How Iowa Should Offset the Gas Tax Increase

Last week the Iowa Senate and Iowa House passed, and Governor Branstad signed into law, a 10 cent increase in Iowa’s per gallon fuel tax. While for several reasons I voted against this action, the bill passed and is now law. Our focus moving forward should be on reducing your income tax.

The first day the new gas tax was in place was last Sunday, which means Iowa families are already feeling this increase in their weekly budgets. The cost of this will be different for everyone as it depends solely on the number of miles we drive.  On average, each Iowa driver will pay an additional $60-$100 a year. As someone who champions less taxation and more economic freedom, this reality increases my urgency to provide our citizens a way to get back the additional money they are now paying out at the pump.

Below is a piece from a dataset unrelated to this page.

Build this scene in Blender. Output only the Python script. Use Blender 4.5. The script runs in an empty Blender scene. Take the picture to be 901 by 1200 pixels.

I believe that the best way to offset these higher fuel costs and to spark economic growth is to reduce the state income tax rate. I have studied this issue for years and am absolutely convinced the benefits of reducing our income tax rate will spread to Iowans of every income level and lead to increased revenue.

Beyond these direct positives, it is critical for state leaders to view our tax policy in the “big picture”. Since each state in our nation sets their own unique tax structure and tax rates, Iowa is in direct competition with 49 other states for young people, economic activity, and jobs. In the long run, we will continue to have stagnant and shrinking population growth if we do not measure up in all three areas. In short, our key to victory is a 21st century economy driven by a lean and low-taxing state government.

I introduced a bill this session calling for a 10% across-the-board cut to Iowa’s state income tax immediately. This would provide over $380 million of tax relief to hard working taxpayers and easily offset the recent $215 million increase in the gas tax. The result would be a net tax decrease of over $165 million. As a side note, the income tax and gas tax are two different funding streams (income tax goes into the general fund and gas tax goes into the constitutionally protected road use tax fund).

I have a specific long-term vision for the future of Iowa and the economy we must create. At the core of this is a tax code that wins the competition with surrounding states by delivering an innovative, thriving and expanding state-wide economy. While ultimately our goal should be to follow other states and eliminate the income tax altogether, this 10% income tax cut is a decisive step toward future prosperity.

Though I am disappointed the fuel tax was raised last week, it has only increased my conviction that the time to rethink taxes is now.  In this era of technology, our state government must react with a new and modern approach driven by one simple reality—the economy of the future will not be built with the tax policy of the past.